A lot of it is by “shares” for company/government 401ks though.

Depending on the economy one share might be worth $20 or $200.

Some people in multi index funds will try to time it. When the market is bad they switch to the high risk index, knowing the fund rarely sells stock and wait for prices to go up. When their up and don’t think it will last, they put it in the safe but practically no interest indes.

Most people aren’t good at that.

“Lifecycle index’s” start high risk when you’re young, and slowly shift to low risk when you get close to your chosen age.

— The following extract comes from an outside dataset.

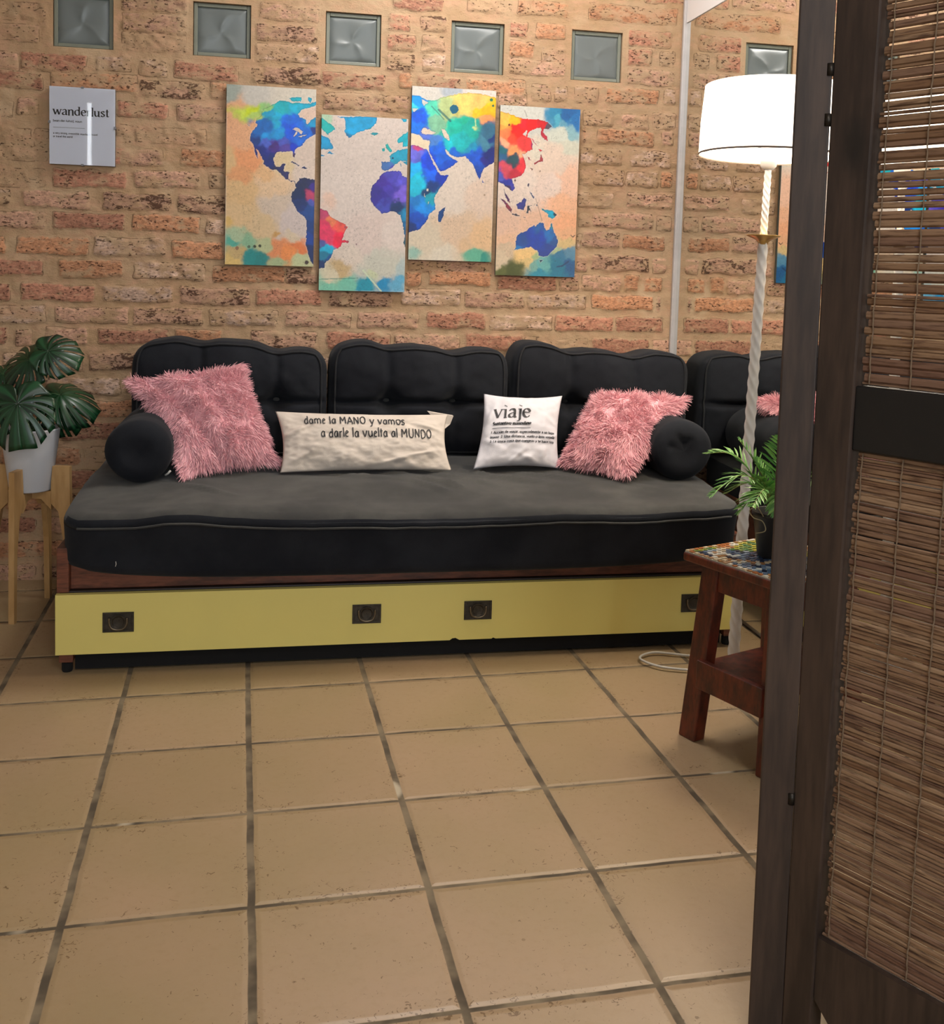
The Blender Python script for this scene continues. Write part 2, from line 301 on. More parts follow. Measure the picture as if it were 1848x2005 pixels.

Because at 30 a crash on your 401k doesn’t matter, if anything it’s when you should max donations. But a recession the year you’re gonna retire means you keep working till your 401k.rebounds.

sugar_in_your_tea ,

Most people aren’t good at that

Most professional investors aren’t either. Something like 70% of professionally managed funds fail to beat their index over a 10 year period, and the number goes down from there. And these aren’t idiots, they have a lot of education and professional experience, yet they still fail.

If timing the market worked consistently, everyone would do it. And if everyone did it, that means nobody times the market (stocks go up and down based on supply and demand, not some magic, hidden force). It’s highly unlikely that any individual will consistently win by trying to time the market.